WHAT YOU HAVE TO DO. Gather, from the listing beneath this task, every line holding the string "backsplash".

INFORMATION SUPPLIED.

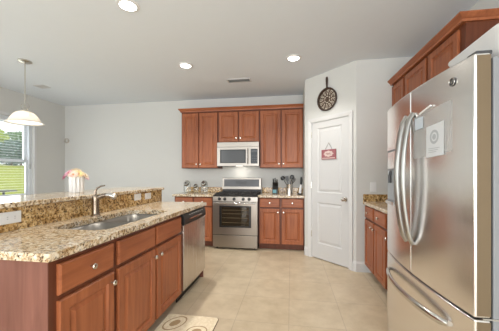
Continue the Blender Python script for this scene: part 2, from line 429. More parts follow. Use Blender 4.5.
M['bark'] = simple('bark', (90, 72, 58), .9)
def bush(name, label, cat, loc, sx, sy, sz, m, n, trunk=0, group=None):
    t = thing(name, label, cat, loc, group); mb = MB(); rnd = random.Random(hash(label) % 997 + int(loc[1]*10))
    for _ in range(n):
        while True:
            p = Vector((rnd.uniform(-1, 1), rnd.uniform(-1, 1), rnd.uniform(-1, 1)))
            if .35 < p.length < 1: break
        c = Vector(loc) + Vector((p.x*sx, p.y*sy, trunk + sz + p.z*sz))
        a = Vector((rnd.gauss(0, 1), rnd.gauss(0, 1), rnd.gauss(0, 1))).normalized(); b = a.orthogonal().normalized(); l = rnd.uniform(.08, .16)
        v = [mb.bm.verts.new(c+q) for q in (-a*l, b*l*.45, a*l, -b*l*.45)]
        mb.bm.faces.new(v)
    mb.build('foliage', m, t)
    mb = MB(); mb.tube([loc, (loc[0], loc[1], loc[2]+trunk+sz*.9)], [.09 if trunk else .05, .03], 8); mb.build('trunk' if trunk else 'stem', M['bark'], t)
HG = 'hedge shrubs behind the lawn'
for k, (x, y) in enumerate(((-18.9, 15.0), (-19.0, 17.1))):
    bush('hedge_shrub', ['bluish green hedge shrub beyond the lawn, filling the middle of the left window', 'bluish green hedge shrub beyond the lawn, behind the right frame of the left window'][k], 'shrub', (x, y, 1.9), 1.0, .98, .85, M['leafdark'], 1500, group=HG)
for k, (x, y, m) in enumerate(((-22, 15.4, 'leafyel'), (-22.5, 18.6, 'leafmid'))):
    bush('garden_tree', ['yellow green tree above the hedge at the left of the window view', 'mid green tree behind the hedge beside the right window frame'][k], 'tree', (x, y, 1.9), 1.5, 1.5, 1.05, M[m], 2000, trunk=.9, group='trees behind the hedge')

# dark round table on the lawn, low in the window
tb = thing('patio_table', 'black round patio table on the lawn, low at the left edge of the window view', 'table', (-8.8, 6.75, .33))
mb = MB(); mb.lathe([(.30, .735), (.32, .74), (.32, .765), (.30, .77)], (-8.8, 6.75, 0), n=32); mb.build('table_top', M['black'], tb, bevel=0)
mb = MB(); mb.lathe([(.20, .28), (.20, .345), (.035, .37), (.03, .7345)], (-8.8, 6.75, 0), n=20); mb.build('pedestal', M['black'], tb)

# ------------------------------------------------------------------ cabinets
def base_unit(name, label, fr, w, depth, fronts, end=None, toe=.07, top=.875, group=None, frame_m='woodd', drawer_z=(.715, .862), door_z=(.112, .69), toe_recess=True):
    """fronts: list of (a0, a1, knob_side) columns, each a drawer over a door"""
    t = thing(name, label, 'cabinet', fr.p(w/2, 0, -depth/2), group)
    mb = MB(); fr.box(mb, 0, .10, -depth, .016, top, -.019); fr.box(mb, w-.016, .10, -depth, w, top, -.019); fr.box(mb, .016, .10, -depth, w-.016, .116, -.019); fr.box(mb, .016, .116, -depth, w-.016, top, -depth+.008); mb.build('body', M[frame_m], t)
    # face frame
    mb = MB(); st = sorted({0, w}); edges = [(0, fronts[0][0]+.012)] + [(fronts[i][1]-.012, fronts[i+1][0]+.012) for i in range(len(fronts)-1)] + [(fronts[-1][1]-.012, w)]
    for a0, a1 in edges: fr.box(mb, a0, .10, -.0189, a1, top, -.0005)
    for b0, b1 in ((.10, door_z[0]+.02), (door_z[1]-.012, drawer_z[0]+.012), (drawer_z[1]-.01, top)):
        for i, (a0, a1, ks) in enumerate(fronts): fr.box(mb, a0+.012, b0, -.0189, a1-.012, b1, -.0005)
    mb.build('face_frame', M[frame_m], t)
    mb = MB(); fr.box(mb, 0, 0, -depth, w, .099, -toe-.019); mb.build('toe_kick', M[frame_m], t)
    for a0, a1, ks in fronts:
        d = raised_panel(fr, a0, door_z[0], a1, door_z[1], 0).build('door', M['wood'], t)
        k = a1-.028 if ks == 'r' else a0+.028
        knob(fr, k, door_z[1]-.055, .019, d)
        dw = slab_front(fr, a0, drawer_z[0], a1, drawer_z[1], 0).build('drawer_front', M['woodh'] if abs(fr.u.x) > .5 else M['woody'], t)
        if ks != 'n' and not (fronts[0] == 'false'): dw['_k'] = 1
        if name != 'sink_cabinet': knob(fr, (a0+a1)/2, (drawer_z[0]+drawer_z[1])/2, .019, dw)
    return t
def wall_unit(name, label, fr, w, depth, z0, z1, doors, group=None, knobs='b'):
    t = thing(name, label, 'cabinet', fr.p(w/2, z0, -depth/2), group)
    mb = MB(); fr.box(mb, 0, z0, -depth, w, z1, -.0005); mb.build('body', M['woodd'], t, bevel=.001)
    for a0, a1, ks in doors:
        d = raised_panel(fr, a0, z0+.012, a1, z1-.022, 0, fw=.058).build('door', M['wood'], t)
        if ks != '-': knob(fr, a1-.03 if ks == 'r' else a0+.03, z0+.075, .019, d)
    return t
UG = 'upper cabinets on the back wall'
# --- back wall: fr with n = -y, u = +x
YF = D-.61                 # base cabinet face
YU = D-.315                # upper cabinet face
bf = lambda x0, y: Fr((x0, y, 0), (1, 0, 0), (0, -1, 0))
wall_unit('wall_cabinet', 'tall cherry upper cabinet with two raised-panel doors left of the microwave', bf(-2.031, YU), .708, .314, 1.373, 2.415,
          [(.014, .334, 'r'), (.350, .694, 'l')], UG)
wall_unit('wall_cabinet', 'short cherry upper cabinet with two doors directly above the microwave', bf(-1.322, YU), .766, .314, 1.84, 2.415,
          [(.014, .374, 'r'), (.392, .752, 'l')], UG)
wall_unit('wall_cabinet', 'tall cherry upper cabinet with two raised-panel doors between microwave and pantry wall', bf(-.555, YU), .766, .314, 1.373, 2.415,
          [(.014, .374, 'r'), (.392, .752, 'l')], UG)
CP = [(0, 2.404), (.012, 2.404), (.016, 2.424), (.024, 2.430), (.040, 2.450), (.046, 2.456), (.046, 2.466), (0, 2.466)]
mb = MB(); sweep(mb, [(-2.031, D-.002), (-2.031, YU-.020), (.211, YU-.020)], [(o, z+.0115) for o, z in CP])
mb.box((-2.030, YU-.019, 2.4155), (.211, D-.002, 2.476))
o = mb.build('crown_molding', M['woodh']); tag(o, 'cherry crown molding along the top of the back wall cabinets', 'molding')
BG = 'base cabinets along the back wall'
base_unit('base_cabinet', 'cherry base cabinet with two drawers and doors left of the range', bf(-2.031, YF), .706, .608, [(.02, .343, 'r'), (.363, .686, 'l')], group=BG)
base_unit('base_cabinet', 'cherry base cabinet with two drawers and doors right of the range', bf(-.536, YF), .747, .608, [(.02, .346, 'r'), (.383, .727, 'l')], group=BG)
def counter(name, label, boxes, bevel=.005):
    mb = MB()
    for b in boxes: mb.box(*b)
    o = mb.build(name, M['granite'], bevel=bevel); return tag(o, label, 'countertop')
counter('countertop', 'short speckled granite countertop left of the range', [((-2.065, YF-.04, .8765), (-1.316, D-.001, .914))])
counter('countertop', 'short speckled granite countertop between range and pantry wall', [((-.544, YF-.04, .8765), (.2115, D-.001, .914))])
def splash(label, boxes):
    mb = MB()
    for b in boxes: mb.box(*b)
    return tag(mb.build('backsplash', M['splash'], bevel=.003), label, 'backsplash')
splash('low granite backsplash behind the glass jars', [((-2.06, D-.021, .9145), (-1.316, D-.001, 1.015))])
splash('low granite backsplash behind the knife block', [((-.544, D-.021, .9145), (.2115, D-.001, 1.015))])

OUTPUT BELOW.
    return tag(mb.build('backsplash', M['splash'], bevel=.003), label, 'backsplash')
splash('low granite backsplash behind the glass jars', [((-2.06, D-.021, .9145), (-1.316, D-.001, 1.015))])
splash('low granite backsplash behind the knife block', [((-.544, D-.021, .9145), (.2115, D-.001, 1.015))])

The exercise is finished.